Given material >>
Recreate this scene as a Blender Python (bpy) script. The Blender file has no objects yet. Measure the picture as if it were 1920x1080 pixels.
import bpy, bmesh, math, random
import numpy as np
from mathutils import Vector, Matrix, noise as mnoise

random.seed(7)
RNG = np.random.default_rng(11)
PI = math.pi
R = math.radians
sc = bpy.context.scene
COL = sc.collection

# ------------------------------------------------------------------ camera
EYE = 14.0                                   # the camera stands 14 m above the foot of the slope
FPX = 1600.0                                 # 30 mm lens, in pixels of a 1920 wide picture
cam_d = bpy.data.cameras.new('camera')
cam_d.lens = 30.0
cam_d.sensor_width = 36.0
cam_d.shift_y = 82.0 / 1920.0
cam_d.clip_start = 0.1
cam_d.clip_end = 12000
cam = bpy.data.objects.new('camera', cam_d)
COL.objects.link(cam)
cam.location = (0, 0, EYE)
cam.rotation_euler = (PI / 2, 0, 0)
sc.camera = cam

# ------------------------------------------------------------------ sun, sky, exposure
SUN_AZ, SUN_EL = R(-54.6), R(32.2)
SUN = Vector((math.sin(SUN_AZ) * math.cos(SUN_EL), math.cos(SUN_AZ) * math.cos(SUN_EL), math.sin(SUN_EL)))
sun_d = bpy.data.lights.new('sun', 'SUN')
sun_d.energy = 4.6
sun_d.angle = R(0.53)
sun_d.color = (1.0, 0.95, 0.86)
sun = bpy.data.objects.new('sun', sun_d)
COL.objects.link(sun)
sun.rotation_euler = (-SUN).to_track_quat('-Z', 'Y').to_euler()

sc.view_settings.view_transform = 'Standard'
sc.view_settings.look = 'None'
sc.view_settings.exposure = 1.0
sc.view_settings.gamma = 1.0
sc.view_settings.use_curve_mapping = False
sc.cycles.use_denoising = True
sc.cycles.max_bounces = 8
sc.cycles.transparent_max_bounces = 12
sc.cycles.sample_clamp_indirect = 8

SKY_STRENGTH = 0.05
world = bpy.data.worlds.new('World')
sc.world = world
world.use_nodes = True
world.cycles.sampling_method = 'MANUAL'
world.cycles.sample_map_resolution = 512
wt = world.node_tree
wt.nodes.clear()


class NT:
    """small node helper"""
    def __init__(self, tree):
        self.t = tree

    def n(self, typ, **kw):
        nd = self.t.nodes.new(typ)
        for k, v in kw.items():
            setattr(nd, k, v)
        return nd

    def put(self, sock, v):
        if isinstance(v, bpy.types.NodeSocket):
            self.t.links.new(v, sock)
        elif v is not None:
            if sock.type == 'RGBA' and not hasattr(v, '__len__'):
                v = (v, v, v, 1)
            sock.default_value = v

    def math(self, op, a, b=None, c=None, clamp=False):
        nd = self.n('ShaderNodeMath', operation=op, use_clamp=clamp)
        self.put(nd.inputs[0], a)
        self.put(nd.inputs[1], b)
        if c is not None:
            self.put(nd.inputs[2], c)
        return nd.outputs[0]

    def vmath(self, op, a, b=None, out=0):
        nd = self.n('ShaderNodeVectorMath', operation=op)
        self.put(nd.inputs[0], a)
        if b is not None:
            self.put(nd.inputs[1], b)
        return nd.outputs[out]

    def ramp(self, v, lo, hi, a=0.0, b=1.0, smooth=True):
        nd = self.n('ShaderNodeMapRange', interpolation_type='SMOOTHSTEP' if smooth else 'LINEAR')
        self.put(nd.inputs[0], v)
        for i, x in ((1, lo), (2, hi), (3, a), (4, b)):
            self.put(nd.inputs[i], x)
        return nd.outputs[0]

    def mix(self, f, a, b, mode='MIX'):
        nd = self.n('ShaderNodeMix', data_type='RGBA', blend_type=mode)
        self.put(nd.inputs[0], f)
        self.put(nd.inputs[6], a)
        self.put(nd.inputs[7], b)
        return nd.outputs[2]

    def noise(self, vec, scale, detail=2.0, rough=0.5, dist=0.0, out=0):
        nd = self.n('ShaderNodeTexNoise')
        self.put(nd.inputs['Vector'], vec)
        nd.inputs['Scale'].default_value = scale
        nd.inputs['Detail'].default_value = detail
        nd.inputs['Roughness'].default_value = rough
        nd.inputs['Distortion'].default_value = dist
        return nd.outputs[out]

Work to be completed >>
Write out the data exactly as it stands.

Solution to this task >>
Recreate this scene as a Blender Python (bpy) script. The Blender file has no objects yet. Measure the picture as if it were 1920x1080 pixels.
import bpy, bmesh, math, random
import numpy as np
from mathutils import Vector, Matrix, noise as mnoise

random.seed(7)
RNG = np.random.default_rng(11)
PI = math.pi
R = math.radians
sc = bpy.context.scene
COL = sc.collection

# ------------------------------------------------------------------ camera
EYE = 14.0                                   # the camera stands 14 m above the foot of the slope
FPX = 1600.0                                 # 30 mm lens, in pixels of a 1920 wide picture
cam_d = bpy.data.cameras.new('camera')
cam_d.lens = 30.0
cam_d.sensor_width = 36.0
cam_d.shift_y = 82.0 / 1920.0
cam_d.clip_start = 0.1
cam_d.clip_end = 12000
cam = bpy.data.objects.new('camera', cam_d)
COL.objects.link(cam)
cam.location = (0, 0, EYE)
cam.rotation_euler = (PI / 2, 0, 0)
sc.camera = cam

# ------------------------------------------------------------------ sun, sky, exposure
SUN_AZ, SUN_EL = R(-54.6), R(32.2)
SUN = Vector((math.sin(SUN_AZ) * math.cos(SUN_EL), math.cos(SUN_AZ) * math.cos(SUN_EL), math.sin(SUN_EL)))
sun_d = bpy.data.lights.new('sun', 'SUN')
sun_d.energy = 4.6
sun_d.angle = R(0.53)
sun_d.color = (1.0, 0.95, 0.86)
sun = bpy.data.objects.new('sun', sun_d)
COL.objects.link(sun)
sun.rotation_euler = (-SUN).to_track_quat('-Z', 'Y').to_euler()

sc.view_settings.view_transform = 'Standard'
sc.view_settings.look = 'None'
sc.view_settings.exposure = 1.0
sc.view_settings.gamma = 1.0
sc.view_settings.use_curve_mapping = False
sc.cycles.use_denoising = True
sc.cycles.max_bounces = 8
sc.cycles.transparent_max_bounces = 12
sc.cycles.sample_clamp_indirect = 8

SKY_STRENGTH = 0.05
world = bpy.data.worlds.new('World')
sc.world = world
world.use_nodes = True
world.cycles.sampling_method = 'MANUAL'
world.cycles.sample_map_resolution = 512
wt = world.node_tree
wt.nodes.clear()


class NT:
    """small node helper"""
    def __init__(self, tree):
        self.t = tree

    def n(self, typ, **kw):
        nd = self.t.nodes.new(typ)
        for k, v in kw.items():
            setattr(nd, k, v)
        return nd

    def put(self, sock, v):
        if isinstance(v, bpy.types.NodeSocket):
            self.t.links.new(v, sock)
        elif v is not None:
            if sock.type == 'RGBA' and not hasattr(v, '__len__'):
                v = (v, v, v, 1)
            sock.default_value = v

    def math(self, op, a, b=None, c=None, clamp=False):
        nd = self.n('ShaderNodeMath', operation=op, use_clamp=clamp)
        self.put(nd.inputs[0], a)
        self.put(nd.inputs[1], b)
        if c is not None:
            self.put(nd.inputs[2], c)
        return nd.outputs[0]

    def vmath(self, op, a, b=None, out=0):
        nd = self.n('ShaderNodeVectorMath', operation=op)
        self.put(nd.inputs[0], a)
        if b is not None:
            self.put(nd.inputs[1], b)
        return nd.outputs[out]

    def ramp(self, v, lo, hi, a=0.0, b=1.0, smooth=True):
        nd = self.n('ShaderNodeMapRange', interpolation_type='SMOOTHSTEP' if smooth else 'LINEAR')
        self.put(nd.inputs[0], v)
        for i, x in ((1, lo), (2, hi), (3, a), (4, b)):
            self.put(nd.inputs[i], x)
        return nd.outputs[0]

    def mix(self, f, a, b, mode='MIX'):
        nd = self.n('ShaderNodeMix', data_type='RGBA', blend_type=mode)
        self.put(nd.inputs[0], f)
        self.put(nd.inputs[6], a)
        self.put(nd.inputs[7], b)
        return nd.outputs[2]

    def noise(self, vec, scale, detail=2.0, rough=0.5, dist=0.0, out=0):
        nd = self.n('ShaderNodeTexNoise')
        self.put(nd.inputs['Vector'], vec)
        nd.inputs['Scale'].default_value = scale
        nd.inputs['Detail'].default_value = detail
        nd.inputs['Roughness'].default_value = rough
        nd.inputs['Distortion'].default_value = dist
        return nd.outputs[out]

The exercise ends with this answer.